» Exercise task:
Transcribe the data in full and exactly, omitting any pictures.

━━━━━━━━━━

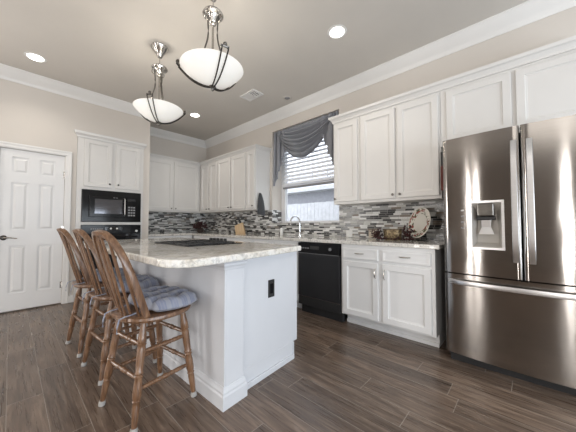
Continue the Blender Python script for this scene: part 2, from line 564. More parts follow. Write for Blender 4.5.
# door casing, baseboards
b = MB(); cw = .07
for o, t, in ((0, .010), (.010, .020), (.024, .016), (.046, .026)):
    b.box(DX1 + o, DX1 + cw, YN - t, YN, 0, DZ + o if o else DZ).box(DX0 - cw, DX0 - o, YN - t, YN, 0, DZ)
    b.box(DX0 - cw, DX1 + cw, YN - t, YN, DZ + o, DZ + cw)
struct(b.build('trim_2', M['white'], bevel=.003), 'white casing around the pantry door', 'trim')
b = MB(); b.box(DX1 + cw, OX0, YN - .014, YN, 0, .10)
struct(b.build('baseboard_north', M['white'], bevel=.003))
# six panel door
dm = MB(); dr = None
b = MB(); yf = YN + .012
y0_, y1_ = yf, yf + .035
b.box(DX0 + .003, DX1 - .003, y0_ + .012, y1_, .018, DZ - .003)
cols = [(.013, .148), (.270, .400)]
cols = [(-.000, .155), (.252, .407)]
rowsz = [(1.735, 1.945), (1.015, 1.62), (.225, .825)]
# stiles / rails as the raised face around the six panels
xs = [DX0 + .003, cols[0][0], cols[0][1], cols[1][0], cols[1][1], DX1 - .003]
zs = [.018, .225, .825, 1.015, 1.62, 1.735, 1.945, DZ - .003]
for i in (0, 2, 4): b.box(xs[i], xs[i + 1], y0_, y0_ + .013, zs[0], zs[-1])
for i in (1, 3):
    for j in (0, 2, 4, 6): b.box(xs[i], xs[i + 1], y0_, y0_ + .013, zs[j], zs[j + 1])
door1 = struct(b.build('door_1', M['door']), 'white six panel pantry door', 'door')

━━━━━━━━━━

» Completed task:
Continue the Blender Python script for this scene: part 2, from line 564. More parts follow. Write for Blender 4.5.
# door casing, baseboards
b = MB(); cw = .07
for o, t, in ((0, .010), (.010, .020), (.024, .016), (.046, .026)):
    b.box(DX1 + o, DX1 + cw, YN - t, YN, 0, DZ + o if o else DZ).box(DX0 - cw, DX0 - o, YN - t, YN, 0, DZ)
    b.box(DX0 - cw, DX1 + cw, YN - t, YN, DZ + o, DZ + cw)
struct(b.build('trim_2', M['white'], bevel=.003), 'white casing around the pantry door', 'trim')
b = MB(); b.box(DX1 + cw, OX0, YN - .014, YN, 0, .10)
struct(b.build('baseboard_north', M['white'], bevel=.003))
# six panel door
dm = MB(); dr = None
b = MB(); yf = YN + .012
y0_, y1_ = yf, yf + .035
b.box(DX0 + .003, DX1 - .003, y0_ + .012, y1_, .018, DZ - .003)
cols = [(.013, .148), (.270, .400)]
cols = [(-.000, .155), (.252, .407)]
rowsz = [(1.735, 1.945), (1.015, 1.62), (.225, .825)]
# stiles / rails as the raised face around the six panels
xs = [DX0 + .003, cols[0][0], cols[0][1], cols[1][0], cols[1][1], DX1 - .003]
zs = [.018, .225, .825, 1.015, 1.62, 1.735, 1.945, DZ - .003]
for i in (0, 2, 4): b.box(xs[i], xs[i + 1], y0_, y0_ + .013, zs[0], zs[-1])
for i in (1, 3):
    for j in (0, 2, 4, 6): b.box(xs[i], xs[i + 1], y0_, y0_ + .013, zs[j], zs[j + 1])
door1 = struct(b.build('door_1', M['door']), 'white six panel pantry door', 'door')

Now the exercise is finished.